Le letterine dovevano essere scritte bene, e spesso venivano coinvolte, benevolmente consenzienti, le maestre.
Ma il piccolo paese aveva in serbo, tutti gli anni, una nota allegra caratteristica dei nostri luoghi: gli zampognari, con i loro suoni natalizi e un po’ malinconici. Andavano di casa in casa, sempre in due, suonavano per lo più Tu scendi dalle stelle e aspettavano una ricompensa. Non sempre si trattava di soldi; il più delle volte di prodotti locali come il formaggio, la salsiccia, qualche dolce.
Un impegno significativo era quello per ‘l’albero di Natale’. In quegli anni (quando la mia mamma era ancora piccola) si era inconsapevolmente ambientalisti: gli abeti, di cui era ricca la nostra zona, non si dovevano tagliare, perché ci sarebbero voluti tanti anni per farli ricrescere.

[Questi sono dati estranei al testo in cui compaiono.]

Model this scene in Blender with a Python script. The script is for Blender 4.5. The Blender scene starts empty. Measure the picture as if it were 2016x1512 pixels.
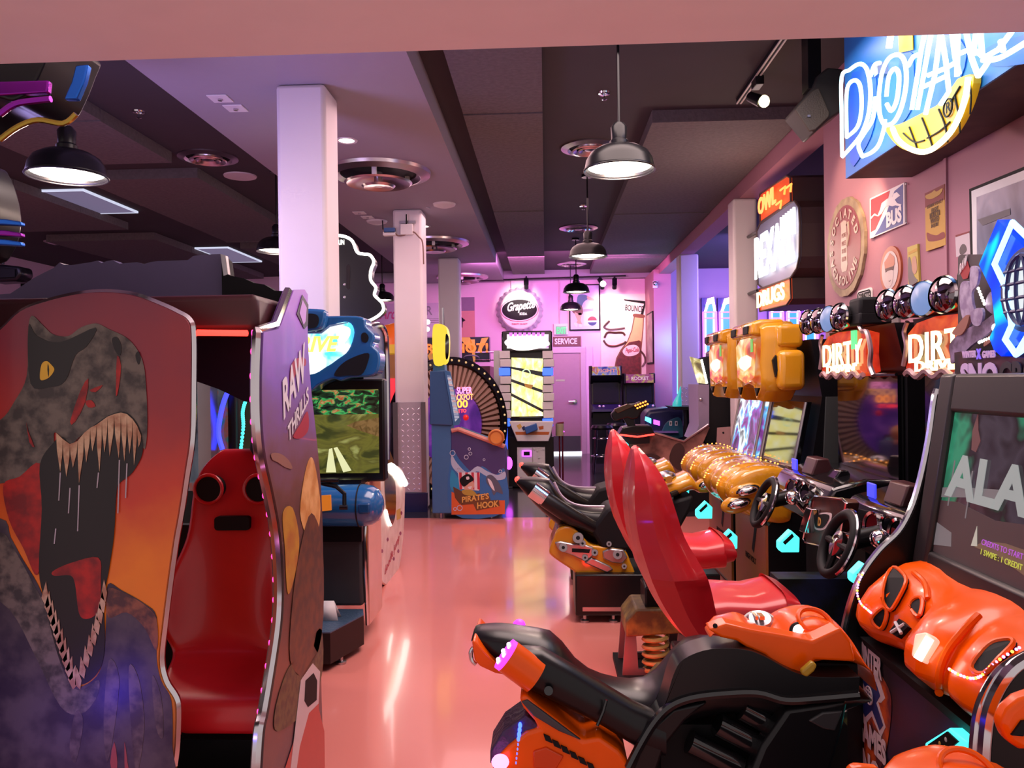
import bpy, bmesh, math, random
from mathutils import Vector, Matrix
from mathutils.bvhtree import BVHTree
random.seed(7)
S = bpy.context.scene
COL = S.collection
PI = math.pi
V = Vector
# ------------------------------------------------------------------ camera
FOC, CX, CY = 1550.0, 1008.0, 756.0
CAM_POS = V((0, 0, 1.5))
cam_rot = (Matrix.Rotation(math.radians(2.47), 3, 'Z') @ Matrix.Rotation(math.radians(90 - 0.26), 3, 'X')
           @ Matrix.Rotation(-0.013, 3, 'Z'))
cd = bpy.data.cameras.new('camera')
cam = bpy.data.objects.new('camera', cd)
COL.objects.link(cam)
cd.sensor_fit = 'HORIZONTAL'; cd.sensor_width = 36.0; cd.lens = FOC * 36.0 / 2016.0
cd.clip_start = 0.05
cam.matrix_world = Matrix.Translation(CAM_POS) @ cam_rot.to_4x4()
S.camera = cam
# ------------------------------------------------------------------ view, world
S.view_settings.view_transform = 'Standard'
S.view_settings.look = 'None'
S.view_settings.gamma = 1.0
S.view_settings.use_curve_mapping = False
S.view_settings.exposure = 0.0
w = bpy.data.worlds.new('world'); S.world = w; w.use_nodes = True
w.node_tree.nodes['Background'].inputs[0].default_value = (1.0, 0.84, 0.83, 1)
w.node_tree.nodes['Background'].inputs[1].default_value = 0.62
S.cycles.max_bounces = 6; S.cycles.diffuse_bounces = 3; S.cycles.glossy_bounces = 3
S.cycles.transmission_bounces = 4; S.cycles.transparent_max_bounces = 6
S.cycles.sample_clamp_indirect = 4.0
S.cycles.caustics_reflective = False; S.cycles.caustics_refractive = False
S.cycles.use_denoising = True

def light(name, kind, loc, energy, color, size=0.1, aim=None, angle=60, blend=0.6, sy=None):
    d = bpy.data.lights.new(name, kind)
    d.energy = energy; d.color = color
    if kind == 'AREA':
        d.size = size
        if sy: d.shape = 'RECTANGLE'; d.size_y = sy
    else:
        d.shadow_soft_size = size
    if kind == 'SPOT':
        d.spot_size = math.radians(angle); d.spot_blend = blend
    o = bpy.data.objects.new(name, d); COL.objects.link(o); o.location = loc
    if aim is not None:
        o.rotation_euler = (V(aim) - V(loc)).to_track_quat('-Z', 'Y').to_euler()
    return o
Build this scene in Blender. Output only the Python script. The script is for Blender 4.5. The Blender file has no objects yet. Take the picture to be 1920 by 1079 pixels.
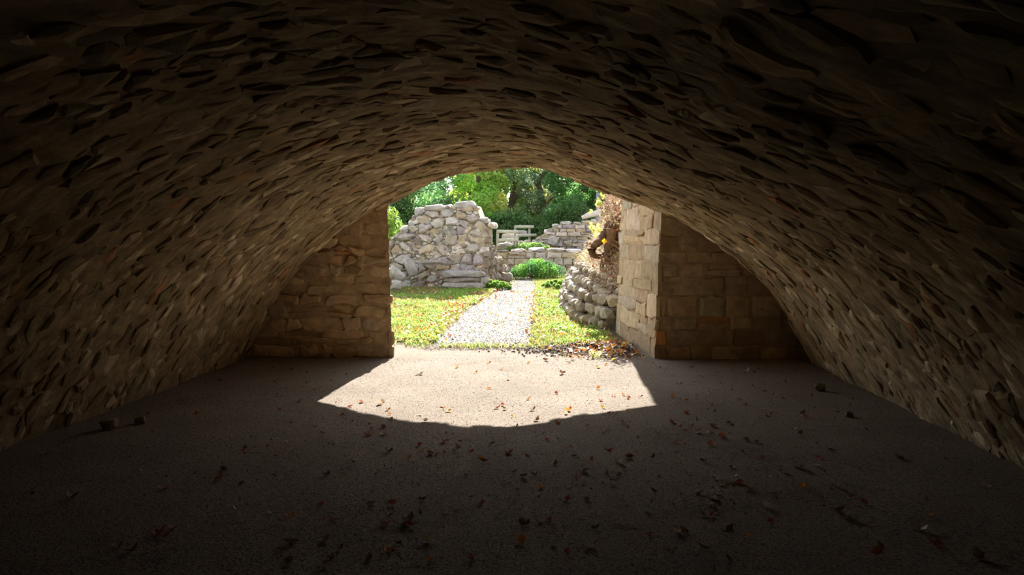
import bpy, bmesh, math, random
import numpy as np
from mathutils import Vector, noise, Matrix

sc = bpy.context.scene
C = sc.collection
# ------------------------------------------------------------------ camera
F_PX, CAM_Z = 1450.0, 1.5
VPX, VPY = 1015.0, 449.0                      # where the vault's axis (+Y) vanishes in the 1920x1079 frame
cam_d = bpy.data.cameras.new('camera'); cam = bpy.data.objects.new('camera', cam_d); C.objects.link(cam)
cam_d.sensor_width = 36.0; cam_d.lens = F_PX / 1920.0 * 36.0
cam_d.clip_start = 0.05; cam_d.clip_end = 400
PITCH = -math.atan((539.5 - VPY) / F_PX)
YAW = math.atan((VPX - 960) / math.hypot(F_PX, 539.5 - VPY))
cam.location = (0, 0, CAM_Z)
cam.rotation_euler = (math.pi / 2 + PITCH, 0, YAW)
sc.camera = cam
CAM_R = cam.rotation_euler.to_matrix()

def ray(px, py):
    return CAM_R @ Vector(((px - 960) / F_PX, (539.5 - py) / F_PX, -1.0))
def at_y(px, py, Y):
    d = ray(px, py); return Vector((0, 0, CAM_Z)) + d * (Y / d.y)
def project(p):
    q = CAM_R.transposed() @ (Vector(p) - Vector((0, 0, CAM_Z)))
    if q.z > -0.05: return None
    return (960 + F_PX * q.x / -q.z, 539.5 - F_PX * q.y / -q.z, -q.z)

# ------------------------------------------------------------------ light
SUN_DIR = Vector((-0.045, -1.0, -0.675)).normalized()
sun_d = bpy.data.lights.new('sun', 'SUN'); sun = bpy.data.objects.new('sun', sun_d); C.objects.link(sun)
sun.location = (2, 30, 25)
sun_d.energy = 15.0; sun_d.angle = math.radians(0.53); sun_d.color = (1.0, 0.945, 0.87)
sun.rotation_euler = SUN_DIR.to_track_quat('-Z', 'Y').to_euler()
world = bpy.data.worlds.new('world'); sc.world = world; world.use_nodes = True
wn = world.node_tree.nodes; wl = world.node_tree.links
bg = wn['Background']
sky = wn.new('ShaderNodeTexSky'); sky.sky_type = 'NISHITA'; sky.sun_disc = False
sky.sun_elevation = math.asin(-SUN_DIR.z); sky.sun_rotation = math.atan2(-SUN_DIR.x, -SUN_DIR.y)
sky.altitude = 300; sky.air_density = 1.0; sky.dust_density = 1.6
hs = wn.new('ShaderNodeHueSaturation'); hs.inputs['Saturation'].default_value = .40   # the camera's white balance was set for open shade
wl.new(sky.outputs[0], hs.inputs['Color']); wl.new(hs.outputs[0], bg.inputs[0]); bg.inputs[1].default_value = 0.34
vs = sc.view_settings
vs.view_transform = 'Standard'; vs.look = 'None'; vs.gamma = 1.0; vs.use_curve_mapping = False
vs.exposure = 0.55
cy = sc.cycles
cy.max_bounces = 10; cy.diffuse_bounces = 8; cy.transmission_bounces = 6; cy.glossy_bounces = 2
cy.use_denoising = True; cy.sample_clamp_indirect = 6.0; cy.caustics_reflective = False; cy.caustics_refractive = False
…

E allora si ricorreva…all’agrifoglio. Una pianta cosi bella e decorata naturalmente con bacche rosse che si poteva lasciare lì, a simboleggiare il Natale. Ma si sa che i bambini hanno fantasia da vendere. Cosi le foglie spinose e dentate venivano caricate di mele ‘di montagna’ piccolissime, di qualche mandarino, di caramelle, di torroncini. E i genitori completavano l’opera, appoggiando alla base dell’ ‘albero’ salsicce, caciocavalli, qualche altro dolcetto e nastri per le trecce delle bimbe, bretelle per i maschietti.
Il clou del Natale era la nascita di Gesù bambino. Si andava in Chiesa presto, per prendere il posto. Le mamme trascinavano i figli piccoli, assonnati ma curiosi, un po’ di cibarie da mangiare, ritualmente, in chiesa e il cosiddetto ‘mandrciegl’, (un tovagliolo che conteneva rigorosamente sette cose: un mandarino, una noce, una castagna, una piccola mela, un taralluccio, un ’quaracen’ (ossia un fico secco), un torroncino o una caramella. I giovani facevano tanto rumore, cantavano le canzoni della Chiesa e, a pochi minuti dalla mezzanotte, suonavano le campane e tutti ‘sparavano la Gloria’, come diceva mamma.
I bimbi, come statuine incantate, si rianimavano e volevano mangiare il contenuto del tovagliolo. Per loro e per tutti, quel quadratino di stoffa rappresentava il simbolo della prosperità.
Magìa della sintesi fra sacro e profano!